Mars rover Curiosity Navcam Right B image taken Sol 1648, March 26, 2017.
Credit: NASA/JPL-Caltech

 

NASA’s Curiosity Mars rover is busy working science duties, now in Sol 1651.

“Sol 1650 activities completed as expected, so it’s time to start scooping,” reports Lauren Edgar, a research geologist at the USGS Astrogeology Science Center in Flagstaff, Arizona.

The plan focused on acquiring Scoop #1 and dropping off a portion of the sample to the Sample Analysis at Mars (SAM) Instrument Suite.

Curiosity Front Hazcam Right B image acquired on Sol 1650, March 28, 2017.
Credit: NASA/JPL-Caltech

“This is the first of four intended scoops at this location, aimed at sampling different grain sizes and their composition,” Edgar adds.

Wheel scuff

In the plan, a Mastcam mosaic of “Kennebago Divide” is to document some possible layering exposed by the wheel scuff on the right side of the robot’s workspace.

Curiosity Navcam Right B image taken on Sol 1650, March 28, 2017.
Credit: NASA/JPL-Caltech

“We’ll also take several Mastcam images for change detection to monitor active sand movement,” Edgar notes.
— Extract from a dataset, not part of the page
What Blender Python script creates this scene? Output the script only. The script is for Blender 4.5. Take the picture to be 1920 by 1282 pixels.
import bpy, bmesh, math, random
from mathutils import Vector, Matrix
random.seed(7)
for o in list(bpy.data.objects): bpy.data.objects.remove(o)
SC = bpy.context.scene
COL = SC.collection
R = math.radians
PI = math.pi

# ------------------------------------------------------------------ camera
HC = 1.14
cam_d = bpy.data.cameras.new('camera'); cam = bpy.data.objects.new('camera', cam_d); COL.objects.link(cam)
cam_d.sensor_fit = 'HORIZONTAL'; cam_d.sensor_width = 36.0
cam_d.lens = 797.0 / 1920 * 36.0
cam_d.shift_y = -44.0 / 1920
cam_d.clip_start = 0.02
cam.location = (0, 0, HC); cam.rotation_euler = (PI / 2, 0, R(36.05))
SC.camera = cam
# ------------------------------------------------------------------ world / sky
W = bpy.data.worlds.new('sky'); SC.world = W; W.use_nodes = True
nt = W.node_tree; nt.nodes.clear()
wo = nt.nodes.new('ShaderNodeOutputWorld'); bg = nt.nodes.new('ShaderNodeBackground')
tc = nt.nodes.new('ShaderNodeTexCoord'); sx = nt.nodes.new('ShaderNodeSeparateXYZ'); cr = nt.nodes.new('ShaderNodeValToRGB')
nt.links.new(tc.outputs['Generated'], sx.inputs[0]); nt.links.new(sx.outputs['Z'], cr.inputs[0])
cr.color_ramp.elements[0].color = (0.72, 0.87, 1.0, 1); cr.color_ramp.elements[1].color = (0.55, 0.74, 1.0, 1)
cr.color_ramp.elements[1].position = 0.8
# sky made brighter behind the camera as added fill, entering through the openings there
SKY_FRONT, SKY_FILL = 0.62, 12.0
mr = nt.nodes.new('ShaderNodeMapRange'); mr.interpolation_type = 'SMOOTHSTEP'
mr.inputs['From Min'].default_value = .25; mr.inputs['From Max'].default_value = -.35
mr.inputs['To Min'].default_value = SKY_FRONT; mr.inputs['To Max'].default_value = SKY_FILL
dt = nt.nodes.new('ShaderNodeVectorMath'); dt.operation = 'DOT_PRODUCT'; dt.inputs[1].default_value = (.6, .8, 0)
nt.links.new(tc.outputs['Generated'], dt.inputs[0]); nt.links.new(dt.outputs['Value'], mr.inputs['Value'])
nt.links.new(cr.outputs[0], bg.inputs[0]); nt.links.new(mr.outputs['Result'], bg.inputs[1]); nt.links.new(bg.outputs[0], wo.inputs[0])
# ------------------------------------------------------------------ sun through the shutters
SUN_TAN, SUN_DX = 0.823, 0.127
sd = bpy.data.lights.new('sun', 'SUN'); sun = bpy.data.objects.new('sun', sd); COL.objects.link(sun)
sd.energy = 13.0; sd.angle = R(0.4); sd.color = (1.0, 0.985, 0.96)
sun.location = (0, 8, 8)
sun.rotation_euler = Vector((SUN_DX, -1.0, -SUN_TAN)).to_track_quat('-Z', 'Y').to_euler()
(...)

Then the arm backbone was slated to start retracting the arm and a vibration was to clean the Alpha Particle X-Ray Spectrometer (APXS).

Ripple crest

After that, the plan called for use of the Mars Hand Lens Imager (MAHLI) to image “Flanders Bay” and Scoop #1 locations (prior to

scooping), and a very close-up image of the “Avery Peak” ripple crest.

“Next up, we’ll acquire Scoop #1!  The sample will be sieved, and the fine-grained portion (<150 microns) will be delivered to SAM. These are all very power intensive activities so there wasn’t much room for other science during Sol 1650,  but the plan today should accommodate more activities and context observations.

Curiosity Mars Hand Lens Imager (MAHLI), located on the turret at the end of the rover’s robotic arm, acquired this image on Sol 1650, March 28, 2017.
Credit: NASA/JPL-Caltech/MSSS

“In the meantime, sitting on ‘Ogunquit Beach’ is providing a pretty great view,” Edgar concludes.

 

 

New traverse map

Meanwhile a new Curiosity traverse map has been released, showing the route taken by the robot trough Sol 1648.

The base image from the map is from the High Resolution Imaging Science Experiment Camera (HiRISE) in NASA’s Mars Reconnaissance Orbiter.
Credit: NASA/JPL-CalTech/University of Arizona

This map shows the route driven by NASA’s Mars rover Curiosity through the 1648 Martian day, or sol, of the rover’s mission on Mars as of March 27, 2017.

Numbering of the dots along the line indicate the sol number of each drive. North is up. The scale bar is 1 kilometer (~0.62 mile).

From Sol 1646 to Sol 1648, Curiosity drove a straight line distance of about 23.97 feet (7.31 meters), bringing the rover’s total odometry for the mission to 9.89 miles (15.92 kilometers).